The judge stressed that it was “not the appellant [Zadorov] who had to prove that he was fit for release, but the state that had to show that despite the passage of time, there are special circumstances that justify his continued detention behind bars. The state did not meet this burden [of proof].”

Arafat also criticized the prosecution, which he said ignored Melcer’s decision to hold a retrial. “This court does not sit as an appellate court on Judge Melcer’s decision ordering a retrial,” Arafat said. “And there was no place for the respondent to raise allegations that undermine the determination, in the decision to hold a retrial, that the defense had presented evidence powerful enough to justify a retrial.”

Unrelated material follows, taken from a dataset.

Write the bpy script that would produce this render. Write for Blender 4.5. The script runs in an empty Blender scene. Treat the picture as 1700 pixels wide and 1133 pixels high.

Zadorov’s lawyer, Yarom Halevy, said: “I feel great satisfaction. The family has also been waiting for this for 15 years, Roman has been waiting for it. The big goal is acquittal. The release should have been by mutual agreement, there shouldn’t have been a trial.” Halevy asked the court for time to obtain the guarantees needed to pay to secure his release, because he said the Zadorov family couldn’t pay it themselves.

Prosecution attorney Sharon Har-Zion said after the decision, “We believed that there was alleged evidence in this case, and that there is a reasonable chance of conviction. We still believe that the defendant is dangerous and we thought he should be in custody until the end of the proceedings.”